What is expected> Quote from the first line below through the line that contains "PI = math.pi", both included, and leave the pictures out.

Information provided>
----------------
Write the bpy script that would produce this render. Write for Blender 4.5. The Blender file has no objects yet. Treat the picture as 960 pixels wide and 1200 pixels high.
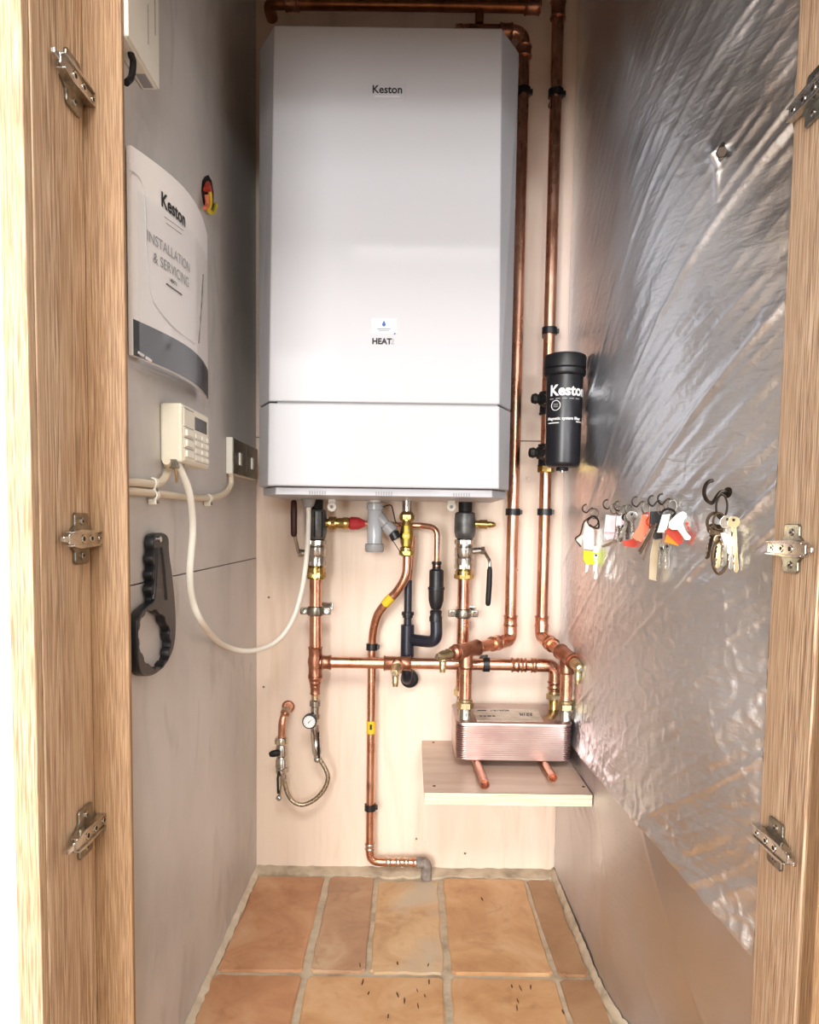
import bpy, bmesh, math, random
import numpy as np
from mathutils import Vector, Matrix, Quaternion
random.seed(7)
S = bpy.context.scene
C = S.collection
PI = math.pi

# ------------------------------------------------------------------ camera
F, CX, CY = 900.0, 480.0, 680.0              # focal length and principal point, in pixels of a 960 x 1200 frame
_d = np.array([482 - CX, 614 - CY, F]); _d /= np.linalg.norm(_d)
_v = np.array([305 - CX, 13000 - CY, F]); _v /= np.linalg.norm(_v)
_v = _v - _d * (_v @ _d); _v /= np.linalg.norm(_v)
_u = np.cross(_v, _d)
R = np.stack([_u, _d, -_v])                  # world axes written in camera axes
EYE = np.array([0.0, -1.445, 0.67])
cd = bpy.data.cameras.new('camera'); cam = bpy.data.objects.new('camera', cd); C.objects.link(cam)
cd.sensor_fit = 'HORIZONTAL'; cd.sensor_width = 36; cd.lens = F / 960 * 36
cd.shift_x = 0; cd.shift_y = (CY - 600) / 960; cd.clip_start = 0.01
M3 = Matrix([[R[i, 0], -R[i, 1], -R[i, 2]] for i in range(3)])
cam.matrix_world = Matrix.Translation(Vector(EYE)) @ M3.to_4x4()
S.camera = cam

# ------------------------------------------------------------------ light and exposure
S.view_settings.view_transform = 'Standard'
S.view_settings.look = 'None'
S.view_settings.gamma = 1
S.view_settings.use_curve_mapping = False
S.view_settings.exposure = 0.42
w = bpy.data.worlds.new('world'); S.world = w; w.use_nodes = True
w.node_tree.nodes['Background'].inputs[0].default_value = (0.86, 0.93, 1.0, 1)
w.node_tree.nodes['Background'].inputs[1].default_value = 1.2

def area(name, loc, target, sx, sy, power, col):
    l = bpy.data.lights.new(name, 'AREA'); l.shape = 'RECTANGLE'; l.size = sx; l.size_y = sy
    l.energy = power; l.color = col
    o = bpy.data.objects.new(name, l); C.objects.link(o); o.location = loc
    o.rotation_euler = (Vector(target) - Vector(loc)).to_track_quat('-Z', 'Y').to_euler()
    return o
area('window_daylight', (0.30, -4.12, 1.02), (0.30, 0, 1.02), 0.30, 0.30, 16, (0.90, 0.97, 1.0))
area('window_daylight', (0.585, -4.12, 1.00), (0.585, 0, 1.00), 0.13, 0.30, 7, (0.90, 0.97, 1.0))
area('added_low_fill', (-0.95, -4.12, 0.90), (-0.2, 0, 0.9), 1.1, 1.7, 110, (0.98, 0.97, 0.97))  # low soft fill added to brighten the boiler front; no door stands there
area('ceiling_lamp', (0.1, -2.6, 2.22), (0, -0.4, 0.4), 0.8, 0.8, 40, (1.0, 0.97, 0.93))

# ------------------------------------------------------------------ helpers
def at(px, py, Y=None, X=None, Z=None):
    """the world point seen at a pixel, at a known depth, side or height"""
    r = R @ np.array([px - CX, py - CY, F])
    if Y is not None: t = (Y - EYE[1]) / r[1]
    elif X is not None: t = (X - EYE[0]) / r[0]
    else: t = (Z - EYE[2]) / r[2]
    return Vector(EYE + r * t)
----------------
Completed exercise>
Write the bpy script that would produce this render. Write for Blender 4.5. The Blender file has no objects yet. Treat the picture as 960 pixels wide and 1200 pixels high.
import bpy, bmesh, math, random
import numpy as np
from mathutils import Vector, Matrix, Quaternion
random.seed(7)
S = bpy.context.scene
C = S.collection
PI = math.pi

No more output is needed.